Commanding the room with his acute sense of sibling rivalry, Chuck undermines Kim’s pitch by using her own vocabulary — he says she is indeed the “right” choice, she’s young and exciting, but then starts listing the lawyerly minutiae that “boring,” more established lawyers might be better versed in, ironically yawning and saying “blah blah blah” while listing facts that could be imperative to representing Mesa Verde; between Kim’s pitch and ecstatic response and Michael McKean’s flaunting of Chuck’s professionalized desire to keep his brother down, “Fifi” contains two of the best-acted scenes in BCS history — which is saying something.
But within the realm of the show, it’s Chuck’s performance that beats Kim’s — HHM wins over the account, throwing Kim and Jim’s plan into crisis. (Which is a shame, because in the hilarious scene following, Jimmy has basically infiltrated an air force base by pretending to be with an incapacitated war hero — actually a man Jimmy once defended for public masturbation — and his grandkids, and then using said “war hero” and “grandkids” to shoot a commercial for his firm while the soldiers on the base run off to fetch water for the retching hero.)
Kim informs Jim of the news that she lost the clients that were going to give momentum to their business, and asks if Jimmy still wants to make the commitment to rent the dentist’s office — he assures her that there will be other Mesa Verdes, but once he turns away from Kim, we see he’s equally uncertain — and feeling vengeful against his brother.
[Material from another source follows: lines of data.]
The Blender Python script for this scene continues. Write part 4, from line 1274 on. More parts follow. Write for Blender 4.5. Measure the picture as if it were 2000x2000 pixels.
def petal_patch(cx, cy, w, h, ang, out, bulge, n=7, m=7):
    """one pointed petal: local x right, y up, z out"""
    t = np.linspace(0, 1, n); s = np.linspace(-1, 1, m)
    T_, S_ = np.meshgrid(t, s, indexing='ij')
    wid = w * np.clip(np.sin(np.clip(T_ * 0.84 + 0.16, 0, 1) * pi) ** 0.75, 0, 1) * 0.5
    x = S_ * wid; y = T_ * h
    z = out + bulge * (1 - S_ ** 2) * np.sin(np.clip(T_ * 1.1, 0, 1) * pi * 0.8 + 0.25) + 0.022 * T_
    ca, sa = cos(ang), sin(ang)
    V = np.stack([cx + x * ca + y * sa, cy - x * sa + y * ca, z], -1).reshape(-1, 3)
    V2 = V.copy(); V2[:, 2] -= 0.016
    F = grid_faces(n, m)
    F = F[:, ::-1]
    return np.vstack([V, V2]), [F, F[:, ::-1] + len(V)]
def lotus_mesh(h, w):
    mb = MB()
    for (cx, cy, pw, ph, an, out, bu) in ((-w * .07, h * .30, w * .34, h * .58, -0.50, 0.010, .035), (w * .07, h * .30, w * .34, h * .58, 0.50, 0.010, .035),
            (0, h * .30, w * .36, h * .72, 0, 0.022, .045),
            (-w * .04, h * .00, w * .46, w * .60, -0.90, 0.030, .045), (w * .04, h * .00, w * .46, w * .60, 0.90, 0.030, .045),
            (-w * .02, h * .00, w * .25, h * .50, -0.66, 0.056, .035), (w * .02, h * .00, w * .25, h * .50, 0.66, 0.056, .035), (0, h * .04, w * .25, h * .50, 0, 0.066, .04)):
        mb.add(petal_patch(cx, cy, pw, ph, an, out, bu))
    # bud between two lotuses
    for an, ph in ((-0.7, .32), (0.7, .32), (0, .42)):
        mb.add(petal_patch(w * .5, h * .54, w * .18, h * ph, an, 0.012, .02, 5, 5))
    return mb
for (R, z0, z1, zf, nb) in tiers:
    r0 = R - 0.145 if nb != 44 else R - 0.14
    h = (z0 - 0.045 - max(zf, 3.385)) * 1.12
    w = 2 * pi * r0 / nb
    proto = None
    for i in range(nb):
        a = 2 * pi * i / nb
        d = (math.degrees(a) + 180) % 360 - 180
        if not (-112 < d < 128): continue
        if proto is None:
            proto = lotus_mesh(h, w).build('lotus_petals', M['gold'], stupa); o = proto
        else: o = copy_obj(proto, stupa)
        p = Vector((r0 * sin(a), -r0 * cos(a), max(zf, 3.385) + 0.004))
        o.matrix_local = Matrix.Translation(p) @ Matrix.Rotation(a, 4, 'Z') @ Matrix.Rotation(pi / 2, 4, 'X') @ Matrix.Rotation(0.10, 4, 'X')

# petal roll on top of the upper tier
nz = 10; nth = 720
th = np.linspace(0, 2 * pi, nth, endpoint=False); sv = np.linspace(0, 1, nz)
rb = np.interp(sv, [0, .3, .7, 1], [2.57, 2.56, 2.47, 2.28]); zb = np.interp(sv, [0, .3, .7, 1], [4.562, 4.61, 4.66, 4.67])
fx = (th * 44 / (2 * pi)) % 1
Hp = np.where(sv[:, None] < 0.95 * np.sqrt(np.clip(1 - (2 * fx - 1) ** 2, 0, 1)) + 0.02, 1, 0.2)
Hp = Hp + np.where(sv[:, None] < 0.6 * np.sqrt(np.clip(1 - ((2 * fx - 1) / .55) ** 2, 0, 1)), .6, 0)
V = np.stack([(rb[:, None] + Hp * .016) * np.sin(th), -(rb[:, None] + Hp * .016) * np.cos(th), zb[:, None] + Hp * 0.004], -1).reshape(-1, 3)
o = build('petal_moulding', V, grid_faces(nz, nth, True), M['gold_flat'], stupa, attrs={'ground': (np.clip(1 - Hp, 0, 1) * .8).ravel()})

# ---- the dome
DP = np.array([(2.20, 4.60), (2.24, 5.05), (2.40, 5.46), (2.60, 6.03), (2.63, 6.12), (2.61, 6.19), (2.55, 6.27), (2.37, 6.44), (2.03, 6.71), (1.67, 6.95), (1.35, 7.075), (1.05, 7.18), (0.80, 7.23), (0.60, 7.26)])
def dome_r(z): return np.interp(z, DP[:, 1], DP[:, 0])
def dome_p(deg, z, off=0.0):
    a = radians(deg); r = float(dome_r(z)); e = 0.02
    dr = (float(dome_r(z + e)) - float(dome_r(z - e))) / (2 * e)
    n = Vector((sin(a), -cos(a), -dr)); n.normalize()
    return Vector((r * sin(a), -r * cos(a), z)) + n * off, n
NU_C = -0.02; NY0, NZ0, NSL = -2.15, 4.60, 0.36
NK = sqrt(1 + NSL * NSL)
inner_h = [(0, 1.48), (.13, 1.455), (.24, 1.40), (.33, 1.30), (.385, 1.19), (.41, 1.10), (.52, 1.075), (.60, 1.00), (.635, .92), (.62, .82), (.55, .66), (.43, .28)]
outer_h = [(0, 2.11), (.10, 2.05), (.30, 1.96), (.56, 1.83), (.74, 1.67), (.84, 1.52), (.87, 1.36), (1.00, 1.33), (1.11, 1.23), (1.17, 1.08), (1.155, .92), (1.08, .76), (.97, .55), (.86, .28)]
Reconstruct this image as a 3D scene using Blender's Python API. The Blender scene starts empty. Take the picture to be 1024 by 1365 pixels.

Luckily for him, right after Chuck delivered his masterful speech, he passed out immediately from the fact that he’d been powering through the effects of his condition. Jimmy goes to “take care of him,” but in a montage that amusingly recalls Breaking Bad — but with adjusting tiny letters on law documents rather than adjusting the chemistry of crystal meth — he changes all of the addresses in Chuck’s files on Mesa Verde while Chuck, as Jimmy describes it, “does his best imitation of a baked potato” beneath his space blanket on the couch. It seems Chuck never notices. We can only imagine what happens when this scheme eventually takes effect.
Meanwhile, throughout the episode, we’ve been taken through the stops along the New Mexico drug smuggling path, as a truck driver carries popsicles (and beneath said popsicles, ostensibly drugs) through inspections and eventually straight into Hector Salamanca’s garage — with Mike watching with his binoculars from afar, trying to get a read on the ins and outs of their business so he can, presumably, bring it down. In the episode’s final scene, Mike crafts an odd hose — full of holes — for his rhododendrons, with his granddaughter. It turns out in Mike’s language “for the rhododendrons” means to beat up members of a drug cartel, because immediately following this scene we see Mike calmly filling each of the holes up with nails.
This is where we’re left as we realize that the ideal partnership between Jimmy and Kim — which they desperately want and which their Albuquerque law foes desperately want them to never achieve — will likely end up filled with so many spiked holes. Jimmy will probably never achieve the terrifying grandeur of Walter White – his upward mobility will always find a way to be punctured, deflated and sent back down to goofy, scrappy lawlessness.